### Work required
Repeat the data that follows, word for word, without the images.
§
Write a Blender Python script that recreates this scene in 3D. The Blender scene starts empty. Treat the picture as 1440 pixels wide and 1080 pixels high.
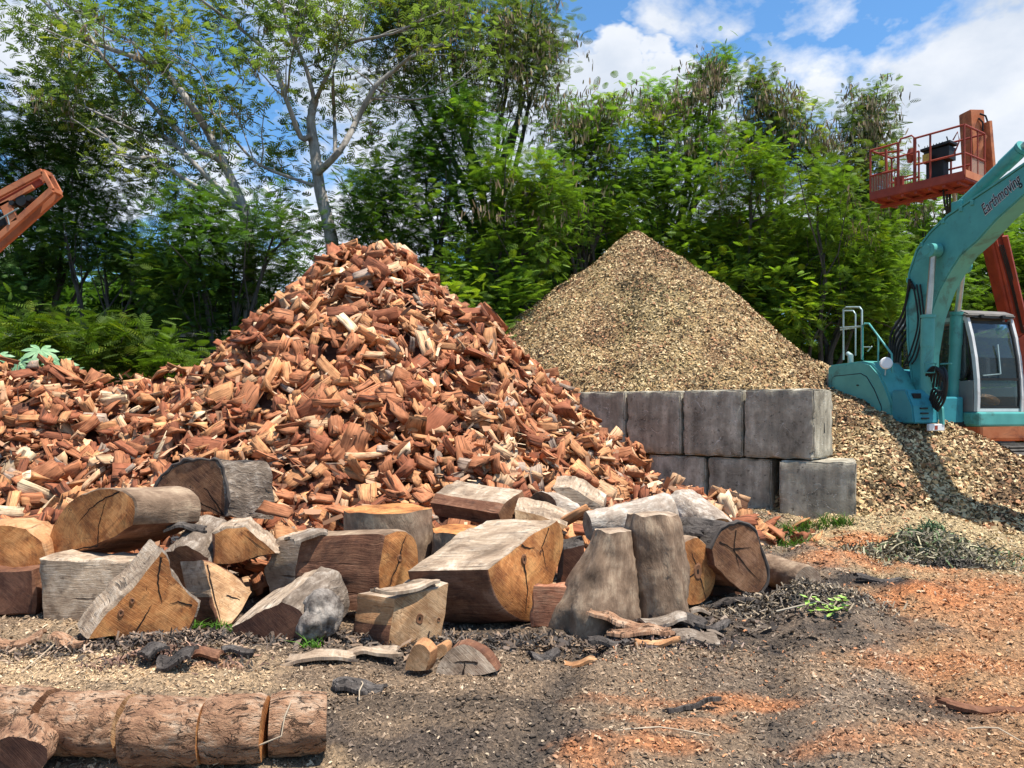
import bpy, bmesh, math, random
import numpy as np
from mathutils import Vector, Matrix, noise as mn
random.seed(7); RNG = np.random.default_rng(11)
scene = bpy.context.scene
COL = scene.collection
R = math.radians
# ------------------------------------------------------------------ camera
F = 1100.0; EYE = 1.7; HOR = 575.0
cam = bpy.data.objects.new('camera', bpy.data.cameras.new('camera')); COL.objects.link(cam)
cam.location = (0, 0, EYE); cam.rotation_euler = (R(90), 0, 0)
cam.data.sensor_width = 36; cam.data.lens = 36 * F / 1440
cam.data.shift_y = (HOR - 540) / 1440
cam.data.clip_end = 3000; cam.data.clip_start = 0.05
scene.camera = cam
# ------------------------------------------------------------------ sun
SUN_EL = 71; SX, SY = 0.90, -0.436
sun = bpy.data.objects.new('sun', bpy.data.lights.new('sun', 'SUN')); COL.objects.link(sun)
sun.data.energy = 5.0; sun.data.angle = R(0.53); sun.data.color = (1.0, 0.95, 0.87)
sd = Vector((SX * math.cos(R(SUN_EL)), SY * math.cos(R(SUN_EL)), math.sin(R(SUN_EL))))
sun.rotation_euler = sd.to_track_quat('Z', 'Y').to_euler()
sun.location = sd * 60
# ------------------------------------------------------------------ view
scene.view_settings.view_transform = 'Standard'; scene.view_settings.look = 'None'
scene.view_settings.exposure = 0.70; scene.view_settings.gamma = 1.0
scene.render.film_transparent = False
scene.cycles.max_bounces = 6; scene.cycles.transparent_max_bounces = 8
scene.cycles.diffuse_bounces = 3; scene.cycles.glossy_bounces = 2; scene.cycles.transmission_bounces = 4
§
### Response to the exercise
Write a Blender Python script that recreates this scene in 3D. The Blender scene starts empty. Treat the picture as 1440 pixels wide and 1080 pixels high.
import bpy, bmesh, math, random
import numpy as np
from mathutils import Vector, Matrix, noise as mn
random.seed(7); RNG = np.random.default_rng(11)
scene = bpy.context.scene
COL = scene.collection
R = math.radians
# ------------------------------------------------------------------ camera
F = 1100.0; EYE = 1.7; HOR = 575.0
cam = bpy.data.objects.new('camera', bpy.data.cameras.new('camera')); COL.objects.link(cam)
cam.location = (0, 0, EYE); cam.rotation_euler = (R(90), 0, 0)
cam.data.sensor_width = 36; cam.data.lens = 36 * F / 1440
cam.data.shift_y = (HOR - 540) / 1440
cam.data.clip_end = 3000; cam.data.clip_start = 0.05
scene.camera = cam
# ------------------------------------------------------------------ sun
SUN_EL = 71; SX, SY = 0.90, -0.436
sun = bpy.data.objects.new('sun', bpy.data.lights.new('sun', 'SUN')); COL.objects.link(sun)
sun.data.energy = 5.0; sun.data.angle = R(0.53); sun.data.color = (1.0, 0.95, 0.87)
sd = Vector((SX * math.cos(R(SUN_EL)), SY * math.cos(R(SUN_EL)), math.sin(R(SUN_EL))))
sun.rotation_euler = sd.to_track_quat('Z', 'Y').to_euler()
sun.location = sd * 60
# ------------------------------------------------------------------ view
scene.view_settings.view_transform = 'Standard'; scene.view_settings.look = 'None'
scene.view_settings.exposure = 0.70; scene.view_settings.gamma = 1.0
scene.render.film_transparent = False
scene.cycles.max_bounces = 6; scene.cycles.transparent_max_bounces = 8
scene.cycles.diffuse_bounces = 3; scene.cycles.glossy_bounces = 2; scene.cycles.transmission_bounces = 4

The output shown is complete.